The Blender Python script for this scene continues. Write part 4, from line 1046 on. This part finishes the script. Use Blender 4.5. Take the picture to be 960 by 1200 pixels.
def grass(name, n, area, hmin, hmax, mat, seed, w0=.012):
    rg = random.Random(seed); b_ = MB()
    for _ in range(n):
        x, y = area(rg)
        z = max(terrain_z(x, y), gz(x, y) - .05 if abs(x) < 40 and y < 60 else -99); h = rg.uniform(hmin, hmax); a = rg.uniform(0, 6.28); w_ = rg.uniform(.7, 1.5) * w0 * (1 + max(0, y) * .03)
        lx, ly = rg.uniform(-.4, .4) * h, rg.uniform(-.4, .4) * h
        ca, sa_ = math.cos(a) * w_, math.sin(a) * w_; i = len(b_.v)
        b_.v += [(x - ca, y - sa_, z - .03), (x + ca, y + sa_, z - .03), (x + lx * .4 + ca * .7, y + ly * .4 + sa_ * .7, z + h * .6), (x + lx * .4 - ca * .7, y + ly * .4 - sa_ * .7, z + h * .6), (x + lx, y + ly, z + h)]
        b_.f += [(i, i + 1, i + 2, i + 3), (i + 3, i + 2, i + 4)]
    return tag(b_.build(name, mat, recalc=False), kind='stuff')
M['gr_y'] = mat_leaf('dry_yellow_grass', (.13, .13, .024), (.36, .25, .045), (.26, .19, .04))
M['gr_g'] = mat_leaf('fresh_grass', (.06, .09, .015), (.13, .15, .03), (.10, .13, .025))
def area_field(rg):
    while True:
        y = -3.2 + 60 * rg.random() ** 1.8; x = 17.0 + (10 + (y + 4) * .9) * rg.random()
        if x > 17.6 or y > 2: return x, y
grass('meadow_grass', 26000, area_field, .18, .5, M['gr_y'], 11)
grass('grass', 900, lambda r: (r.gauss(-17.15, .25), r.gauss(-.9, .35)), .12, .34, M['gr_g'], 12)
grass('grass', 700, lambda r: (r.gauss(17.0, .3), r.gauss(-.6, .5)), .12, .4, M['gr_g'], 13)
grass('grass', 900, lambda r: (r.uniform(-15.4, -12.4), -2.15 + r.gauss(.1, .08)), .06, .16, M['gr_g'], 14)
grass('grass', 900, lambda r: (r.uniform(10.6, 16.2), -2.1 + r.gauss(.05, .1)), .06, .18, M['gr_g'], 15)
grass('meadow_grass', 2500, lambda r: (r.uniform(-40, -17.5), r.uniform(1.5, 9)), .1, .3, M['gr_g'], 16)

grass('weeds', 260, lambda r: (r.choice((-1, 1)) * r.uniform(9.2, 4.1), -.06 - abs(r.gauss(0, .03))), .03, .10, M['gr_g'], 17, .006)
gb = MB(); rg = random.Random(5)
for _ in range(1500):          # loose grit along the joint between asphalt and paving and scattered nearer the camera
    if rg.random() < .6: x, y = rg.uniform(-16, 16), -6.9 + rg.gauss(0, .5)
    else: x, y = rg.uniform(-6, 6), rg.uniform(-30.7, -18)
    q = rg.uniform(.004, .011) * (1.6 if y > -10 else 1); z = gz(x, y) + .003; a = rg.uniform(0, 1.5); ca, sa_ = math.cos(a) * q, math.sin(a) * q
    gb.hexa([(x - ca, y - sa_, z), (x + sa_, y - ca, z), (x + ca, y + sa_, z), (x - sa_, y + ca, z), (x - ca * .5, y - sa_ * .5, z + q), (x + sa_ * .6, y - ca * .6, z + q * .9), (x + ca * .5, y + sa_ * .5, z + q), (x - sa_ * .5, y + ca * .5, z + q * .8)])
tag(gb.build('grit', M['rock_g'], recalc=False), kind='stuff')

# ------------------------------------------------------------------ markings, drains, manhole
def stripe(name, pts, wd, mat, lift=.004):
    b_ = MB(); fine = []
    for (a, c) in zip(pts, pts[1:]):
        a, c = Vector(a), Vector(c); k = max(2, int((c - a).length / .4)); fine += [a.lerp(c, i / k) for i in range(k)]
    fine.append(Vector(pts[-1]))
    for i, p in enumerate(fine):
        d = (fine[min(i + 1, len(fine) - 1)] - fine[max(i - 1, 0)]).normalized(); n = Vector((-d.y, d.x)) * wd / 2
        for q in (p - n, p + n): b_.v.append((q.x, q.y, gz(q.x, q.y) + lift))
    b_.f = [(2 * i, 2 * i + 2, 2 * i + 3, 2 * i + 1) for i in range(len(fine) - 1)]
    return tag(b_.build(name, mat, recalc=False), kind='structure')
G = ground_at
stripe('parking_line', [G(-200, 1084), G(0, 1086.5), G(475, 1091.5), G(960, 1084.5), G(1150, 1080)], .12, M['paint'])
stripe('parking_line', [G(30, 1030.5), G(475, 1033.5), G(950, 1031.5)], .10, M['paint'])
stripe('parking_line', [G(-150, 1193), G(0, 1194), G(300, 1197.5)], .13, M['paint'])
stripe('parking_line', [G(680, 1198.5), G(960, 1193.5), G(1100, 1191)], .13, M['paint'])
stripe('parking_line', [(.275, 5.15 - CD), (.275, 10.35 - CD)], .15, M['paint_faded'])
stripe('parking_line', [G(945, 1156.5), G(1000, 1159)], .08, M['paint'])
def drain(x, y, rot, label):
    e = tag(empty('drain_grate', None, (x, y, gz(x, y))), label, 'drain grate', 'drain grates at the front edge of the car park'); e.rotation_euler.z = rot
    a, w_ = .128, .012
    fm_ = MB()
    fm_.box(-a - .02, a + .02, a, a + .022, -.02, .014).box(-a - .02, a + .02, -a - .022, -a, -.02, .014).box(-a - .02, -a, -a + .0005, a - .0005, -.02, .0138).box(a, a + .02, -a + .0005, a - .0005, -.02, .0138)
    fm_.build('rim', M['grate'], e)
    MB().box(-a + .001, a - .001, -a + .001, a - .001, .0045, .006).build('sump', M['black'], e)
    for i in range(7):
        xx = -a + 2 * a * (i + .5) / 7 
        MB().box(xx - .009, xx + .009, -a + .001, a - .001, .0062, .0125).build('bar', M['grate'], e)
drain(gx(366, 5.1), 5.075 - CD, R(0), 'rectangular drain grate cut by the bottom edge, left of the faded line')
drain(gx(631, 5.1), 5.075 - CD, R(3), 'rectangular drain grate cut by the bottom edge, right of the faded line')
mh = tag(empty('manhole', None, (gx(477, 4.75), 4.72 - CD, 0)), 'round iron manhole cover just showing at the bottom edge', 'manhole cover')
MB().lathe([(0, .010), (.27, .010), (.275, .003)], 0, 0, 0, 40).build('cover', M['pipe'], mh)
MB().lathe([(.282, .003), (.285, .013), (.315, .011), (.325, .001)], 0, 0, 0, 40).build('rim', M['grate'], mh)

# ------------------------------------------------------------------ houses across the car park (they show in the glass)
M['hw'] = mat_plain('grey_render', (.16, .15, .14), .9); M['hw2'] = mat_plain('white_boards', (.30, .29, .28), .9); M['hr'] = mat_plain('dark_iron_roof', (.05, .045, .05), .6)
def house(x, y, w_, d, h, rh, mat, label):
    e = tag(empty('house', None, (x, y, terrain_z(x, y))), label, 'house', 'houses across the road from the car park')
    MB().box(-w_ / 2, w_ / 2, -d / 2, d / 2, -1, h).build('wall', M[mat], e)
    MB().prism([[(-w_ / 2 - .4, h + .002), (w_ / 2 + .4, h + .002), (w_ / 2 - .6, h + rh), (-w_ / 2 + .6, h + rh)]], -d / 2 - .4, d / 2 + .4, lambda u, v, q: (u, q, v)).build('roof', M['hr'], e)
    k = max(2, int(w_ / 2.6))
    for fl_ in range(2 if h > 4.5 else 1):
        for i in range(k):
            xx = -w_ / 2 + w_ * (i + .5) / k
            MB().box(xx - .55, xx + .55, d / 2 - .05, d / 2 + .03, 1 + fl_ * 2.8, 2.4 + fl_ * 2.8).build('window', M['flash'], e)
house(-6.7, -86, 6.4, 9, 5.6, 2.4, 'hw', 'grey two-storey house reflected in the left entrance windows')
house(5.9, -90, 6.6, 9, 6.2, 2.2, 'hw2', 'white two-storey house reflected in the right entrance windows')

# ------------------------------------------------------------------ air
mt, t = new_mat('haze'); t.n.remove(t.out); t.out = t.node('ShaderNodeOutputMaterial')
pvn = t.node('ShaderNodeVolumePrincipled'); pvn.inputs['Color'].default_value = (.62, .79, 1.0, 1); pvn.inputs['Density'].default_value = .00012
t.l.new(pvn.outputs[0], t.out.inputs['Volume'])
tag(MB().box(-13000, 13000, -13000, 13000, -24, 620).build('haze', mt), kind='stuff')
-=-=-
## What to produce
Of the lines in this data, how many contain "from"? Reply with only the number.

## The response
2